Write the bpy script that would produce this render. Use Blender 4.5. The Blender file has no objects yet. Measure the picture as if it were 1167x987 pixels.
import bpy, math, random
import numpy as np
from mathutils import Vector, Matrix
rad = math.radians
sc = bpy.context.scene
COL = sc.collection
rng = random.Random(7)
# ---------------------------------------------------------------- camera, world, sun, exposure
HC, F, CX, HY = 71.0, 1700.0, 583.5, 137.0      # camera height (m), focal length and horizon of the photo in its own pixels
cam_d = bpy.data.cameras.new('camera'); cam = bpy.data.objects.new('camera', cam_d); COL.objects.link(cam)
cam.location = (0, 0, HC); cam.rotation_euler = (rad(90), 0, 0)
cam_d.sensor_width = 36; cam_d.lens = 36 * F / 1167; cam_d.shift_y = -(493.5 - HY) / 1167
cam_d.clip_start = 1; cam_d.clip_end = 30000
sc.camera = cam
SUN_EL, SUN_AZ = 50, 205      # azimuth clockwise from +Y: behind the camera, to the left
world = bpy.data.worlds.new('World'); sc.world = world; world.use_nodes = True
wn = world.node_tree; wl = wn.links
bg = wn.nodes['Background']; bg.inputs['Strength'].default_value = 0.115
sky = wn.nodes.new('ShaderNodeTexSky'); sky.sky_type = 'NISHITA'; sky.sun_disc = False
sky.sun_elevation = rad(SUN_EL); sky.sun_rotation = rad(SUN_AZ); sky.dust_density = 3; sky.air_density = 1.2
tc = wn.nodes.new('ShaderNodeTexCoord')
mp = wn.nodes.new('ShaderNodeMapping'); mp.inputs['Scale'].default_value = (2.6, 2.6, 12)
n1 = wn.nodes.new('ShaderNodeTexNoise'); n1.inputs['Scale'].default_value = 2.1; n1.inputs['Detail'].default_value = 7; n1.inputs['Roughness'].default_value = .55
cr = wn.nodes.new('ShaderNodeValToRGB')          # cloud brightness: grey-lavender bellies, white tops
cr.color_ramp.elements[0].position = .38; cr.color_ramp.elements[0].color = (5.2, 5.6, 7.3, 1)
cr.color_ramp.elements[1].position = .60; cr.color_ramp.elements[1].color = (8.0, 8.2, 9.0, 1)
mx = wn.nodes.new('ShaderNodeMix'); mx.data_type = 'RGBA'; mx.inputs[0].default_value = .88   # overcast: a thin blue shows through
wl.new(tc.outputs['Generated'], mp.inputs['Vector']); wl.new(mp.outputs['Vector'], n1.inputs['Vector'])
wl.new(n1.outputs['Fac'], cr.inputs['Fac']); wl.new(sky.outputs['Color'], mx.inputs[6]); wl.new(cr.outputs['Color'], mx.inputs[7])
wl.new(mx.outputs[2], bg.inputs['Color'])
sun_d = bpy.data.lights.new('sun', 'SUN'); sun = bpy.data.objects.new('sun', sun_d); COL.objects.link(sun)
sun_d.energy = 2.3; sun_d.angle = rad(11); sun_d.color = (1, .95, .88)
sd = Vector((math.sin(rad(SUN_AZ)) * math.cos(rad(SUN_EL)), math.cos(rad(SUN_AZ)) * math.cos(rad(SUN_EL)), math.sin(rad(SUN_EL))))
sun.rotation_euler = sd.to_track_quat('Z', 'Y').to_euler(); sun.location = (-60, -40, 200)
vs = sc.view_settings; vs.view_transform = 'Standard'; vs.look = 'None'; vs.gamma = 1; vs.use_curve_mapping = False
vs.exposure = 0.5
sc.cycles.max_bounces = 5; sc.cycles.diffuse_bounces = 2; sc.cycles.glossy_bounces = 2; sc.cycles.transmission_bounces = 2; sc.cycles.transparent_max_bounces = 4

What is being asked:
Each line of the listing above should be output exactly.

Solution below:
Write the bpy script that would produce this render. Use Blender 4.5. The Blender file has no objects yet. Measure the picture as if it were 1167x987 pixels.
import bpy, math, random
import numpy as np
from mathutils import Vector, Matrix
rad = math.radians
sc = bpy.context.scene
COL = sc.collection
rng = random.Random(7)
# ---------------------------------------------------------------- camera, world, sun, exposure
HC, F, CX, HY = 71.0, 1700.0, 583.5, 137.0      # camera height (m), focal length and horizon of the photo in its own pixels
cam_d = bpy.data.cameras.new('camera'); cam = bpy.data.objects.new('camera', cam_d); COL.objects.link(cam)
cam.location = (0, 0, HC); cam.rotation_euler = (rad(90), 0, 0)
cam_d.sensor_width = 36; cam_d.lens = 36 * F / 1167; cam_d.shift_y = -(493.5 - HY) / 1167
cam_d.clip_start = 1; cam_d.clip_end = 30000
sc.camera = cam
SUN_EL, SUN_AZ = 50, 205      # azimuth clockwise from +Y: behind the camera, to the left
world = bpy.data.worlds.new('World'); sc.world = world; world.use_nodes = True
wn = world.node_tree; wl = wn.links
bg = wn.nodes['Background']; bg.inputs['Strength'].default_value = 0.115
sky = wn.nodes.new('ShaderNodeTexSky'); sky.sky_type = 'NISHITA'; sky.sun_disc = False
sky.sun_elevation = rad(SUN_EL); sky.sun_rotation = rad(SUN_AZ); sky.dust_density = 3; sky.air_density = 1.2
tc = wn.nodes.new('ShaderNodeTexCoord')
mp = wn.nodes.new('ShaderNodeMapping'); mp.inputs['Scale'].default_value = (2.6, 2.6, 12)
n1 = wn.nodes.new('ShaderNodeTexNoise'); n1.inputs['Scale'].default_value = 2.1; n1.inputs['Detail'].default_value = 7; n1.inputs['Roughness'].default_value = .55
cr = wn.nodes.new('ShaderNodeValToRGB')          # cloud brightness: grey-lavender bellies, white tops
cr.color_ramp.elements[0].position = .38; cr.color_ramp.elements[0].color = (5.2, 5.6, 7.3, 1)
cr.color_ramp.elements[1].position = .60; cr.color_ramp.elements[1].color = (8.0, 8.2, 9.0, 1)
mx = wn.nodes.new('ShaderNodeMix'); mx.data_type = 'RGBA'; mx.inputs[0].default_value = .88   # overcast: a thin blue shows through
wl.new(tc.outputs['Generated'], mp.inputs['Vector']); wl.new(mp.outputs['Vector'], n1.inputs['Vector'])
wl.new(n1.outputs['Fac'], cr.inputs['Fac']); wl.new(sky.outputs['Color'], mx.inputs[6]); wl.new(cr.outputs['Color'], mx.inputs[7])
wl.new(mx.outputs[2], bg.inputs['Color'])
sun_d = bpy.data.lights.new('sun', 'SUN'); sun = bpy.data.objects.new('sun', sun_d); COL.objects.link(sun)
sun_d.energy = 2.3; sun_d.angle = rad(11); sun_d.color = (1, .95, .88)
sd = Vector((math.sin(rad(SUN_AZ)) * math.cos(rad(SUN_EL)), math.cos(rad(SUN_AZ)) * math.cos(rad(SUN_EL)), math.sin(rad(SUN_EL))))
sun.rotation_euler = sd.to_track_quat('Z', 'Y').to_euler(); sun.location = (-60, -40, 200)
vs = sc.view_settings; vs.view_transform = 'Standard'; vs.look = 'None'; vs.gamma = 1; vs.use_curve_mapping = False
vs.exposure = 0.5
sc.cycles.max_bounces = 5; sc.cycles.diffuse_bounces = 2; sc.cycles.glossy_bounces = 2; sc.cycles.transmission_bounces = 2; sc.cycles.transparent_max_bounces = 4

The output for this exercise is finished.